「遺留分減殺」について・・・ 弁護士・森 賢一
私は,父母と兄の4人家族です。私の父が先日亡くなりました。父の遺言には,「私(父)の遺産の全ては兄に相続させる。」との記載がありました。私も相続人の一人だと思うのですが,この父の遺言によって,私が父の遺産を相続する権利は一切なくなってしまうのでしょうか。?

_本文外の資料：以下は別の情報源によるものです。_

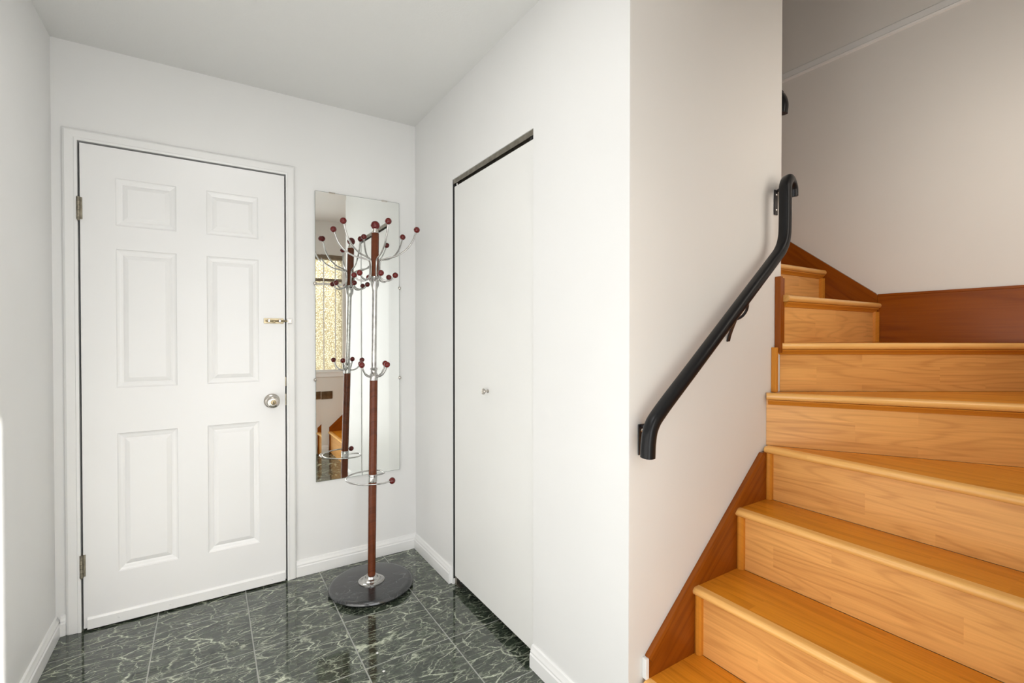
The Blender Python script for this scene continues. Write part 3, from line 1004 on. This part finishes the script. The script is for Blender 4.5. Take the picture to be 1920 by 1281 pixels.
# umbrella ring: a spiral from the collar, round the back and left, ending in a ball at the right
b_ = bmesh.new()
pts = [polar(0.020, math.radians(60), 0.535)]
for i in range(0, 31):
    t = i / 30
    ang = math.radians(-2 + 30 + t * 272)
    r = 0.125 if t > 0.12 else 0.075 + (0.05) * (t / 0.12)
    pts.append(polar(r, ang, 0.535))
sweep(b_, catmull(pts, 4), circ(0.0036, 10), up=(0, 0, 1))
ring = rpart('umbrella_ring', lean(b_), 'chrome', col1)
b_ = bmesh.new(); ball(b_, (pts[-1][0], pts[-1][1], 0.535), 0.0155); rpart('ring_ball', lean(b_), 'red_ball', rack)

# ------------------------------------------------------------------ sidelight window and what hangs on the entrance wall
wn = thing('window_1', 'sidelight of pebbled amber glass with bars, seen in the mirror', 'window', ((WX0 + WX1) / 2, YF, WZ0))
wn['kind'] = 'structure'
yg = YF - 0.05
obj('glass_pane', boxes((WX0 + 0.02, WX1 - 0.02, yg - 0.004, yg, WZ0 + 0.02, 1.815)), 'glass', wn)
obj('glass_pane', boxes((WX0 + 0.02, WX1 - 0.02, yg - 0.004, yg, 1.845, WZ1 - 0.04)), 'glass', wn)
obj('window_frame', boxes((WX0, WX0 + 0.02, yg - 0.02, YF, WZ0, WZ1), (WX1 - 0.02, WX1, yg - 0.02, YF, WZ0, WZ1),
                          (WX0, WX1, yg - 0.02, YF, WZ0, WZ0 + 0.02)), 'trim', wn)
obj('head_bar', boxes((WX0 + 0.02, WX1 - 0.02, yg - 0.02, YF + 0.004, WZ1 - 0.045, WZ1)), 'winframe', wn)
obj('glazing_bar', boxes((WX0 + 0.02, WX1 - 0.02, yg - 0.01, yg + 0.012, 1.815, 1.845)), 'winframe', wn)
obj('glazing_bar', boxes((WX0 + 0.02, WX1 - 0.02, yg - 0.01, yg + 0.014, 1.775, 1.800)), 'trim', wn)
for x in (1.028, 1.146):
    tag(obj('guard_bar', boxes((x - 0.005, x + 0.005, yg + 0.010, yg + 0.020, WZ0 + 0.02, WZ1 - 0.02)), 'trim', wn))
for x0, z0, x1, z1 in ((0.955, 1.72, 0.985, 1.66), (1.18, 1.72, 1.205, 1.66)):
    b_ = bmesh.new(); sweep(b_, [(x0, yg + 0.008, z0), (x1, yg + 0.008, z1)], circ(0.003, 6)); obj('lead_strip', b_, 'winframe', wn)
obj('window_sill', boxes((WX0 - 0.03, WX1 + 0.03, YF - 0.05, YF + 0.02, WZ0 - 0.012, WZ0), (WX0 - 0.02, WX1 + 0.02, YF, YF + 0.012, WZ0 - 0.055, WZ0 - 0.012), bev=0.002), 'trim', wn)
b_ = boxes((0.982, 1.105, YF, YF + 0.006, 0.571, 0.652), bev=0.001)
mp = obj('mail_slot', b_, 'plate')
tag(mp, 'brown metal mail slot plate under the sidelight, seen in the mirror', 'mail slot')
obj('flap', boxes((0.994, 1.093, YF + 0.006, YF + 0.009, 0.586, 0.637), bev=0.001), 'plate', mp)
# entrance casing
tr4 = obj('trim_4', boxes((EX0 - 0.06, EX0, YF, YF + 0.014, 0, EZ + 0.06), (EX1, EX1 + 0.06, YF, YF + 0.014, 0, EZ + 0.06), (EX0, EX1, YF, YF + 0.014, EZ, EZ + 0.06)), 'trim')
structure(tr4, 'white casing of the open entrance doorway', 'door frame')

# ------------------------------------------------------------------ crumbs on the floor
for (x, y, s, lab) in ((0.545, 1.828, 0.006, 'tiny white paint flake on the tile, nearer the coat rack'),
                       (0.535, 1.716, 0.005, 'tiny white paint flake just in front of the grout line')):
    b_ = bmesh.new()
    bmesh.ops.create_icosphere(b_, subdivisions=1, radius=s)
    for v in b_.verts:
        v.co.z *= 0.35
        v.co.x *= 1 + random.uniform(-0.3, 0.4)
        v.co.z += s * 0.35
    tag(obj('paint_flake', b_, 'trim', Mw=T((x, y, 0.0))), lab, 'debris', 'paint flakes on the marble floor')
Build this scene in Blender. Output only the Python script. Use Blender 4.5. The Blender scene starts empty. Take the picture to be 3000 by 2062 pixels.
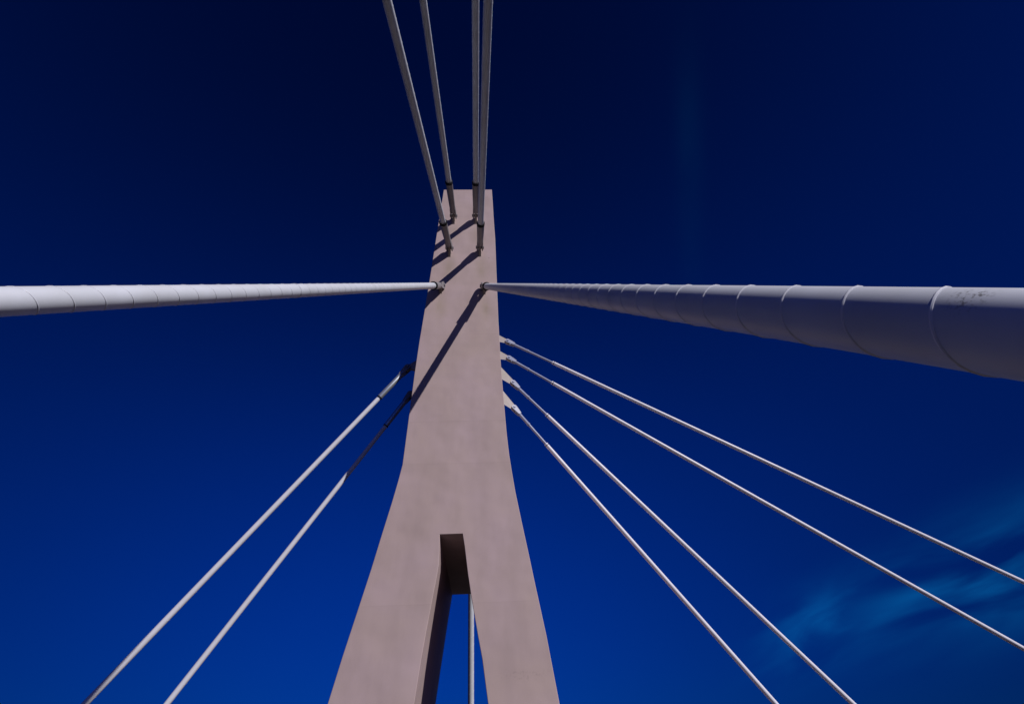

あなたには遺留分として,父の遺産の8分の1を相続することが保障されています。そのため,自己の遺留分が侵害されている限度で兄に対し,遺留分減殺請求権を行使することで,自己の遺留分を確保できます。
1 遺留分制度の概要
民法では相続規定によって,遺産の相続者や相続割合が決められています。しかし,これらの規定は任意規定なので,被相続人(死亡者)の遺言等によって,自由に相続財産の処分内容を決定できます。この点,遺留分とは,一定の相続人のために相続に際して,法律上取得することを保障されている相続財産の一定の割合のことで,被相続人の生前の贈与又は遺贈によっても奪われることのないものです(民法1028条,以下も民法の条文です)。そして,遺留分減殺請求とは,遺留分を侵害された者が,贈与又は遺贈を受けた者に対し,遺留分侵害の限度で贈与又は遺贈された物件等の返還を請求することです(1031条)。
2 遺留分権利者
被相続人の兄弟姉妹以外の相続人(配偶者・子・直系尊属)及びその代襲相続人です(1028条等)。この点,兄弟姉妹は遺留分権利者でないことに注意が必要です。なお,遺留分を放棄した場合には遺留分権利者でなくなります(1043条)。
3 遺留分の割合
@直系尊属のみが相続人の場合は,被相続人の財産の1/3(1028条1号)
Aそれ以外の場合は,被相続人の財産の1/2(1028条2号)
例えば,本件の質問者の場合,遺言がなければ,子としての本来の法定相続分は遺産の1/4なので,遺留分はその1/2の1/8となります。
4 遺留分の算定方法
遺留分を算定するためには,まず,算定の基礎となる被相続人の財産の範囲を確定することが必要となります。算定の基礎となる財産は,被相続人が相続開始の時において有した財産の価額にその贈与した財産の価額を加えた額から債務の全額を控除して算定します(1029条1項)。この点,相続財産に算入される贈与は,原則として相続開始前1年間になされたものに限られますが,当事者双方が遺留分権利者に損害を加えることを知って贈与した場合には,1年前の贈与であっても算入されます(1030条)。
5 遺留分減殺請求権の行使方法
遺留分減殺請求は必ずしも裁判による必要はなく,相手方に対する意思表示をもってすれば足ります(1031条,最判昭41年7月14日)。もっとも,事後の紛争回避のためには,日付や内容を明らかにしておくことが有効なので,その意思表示は内容証明郵便を用いることが一般的です。
6 遺留分減殺請求権の期間の制限
この意思表示は,相続開始及び減殺すべき贈与又は遺贈のあったことを知ったときから1年又は相続開始のときから10年を経過したときは,することができなくなるので注意が必要です(1042条)。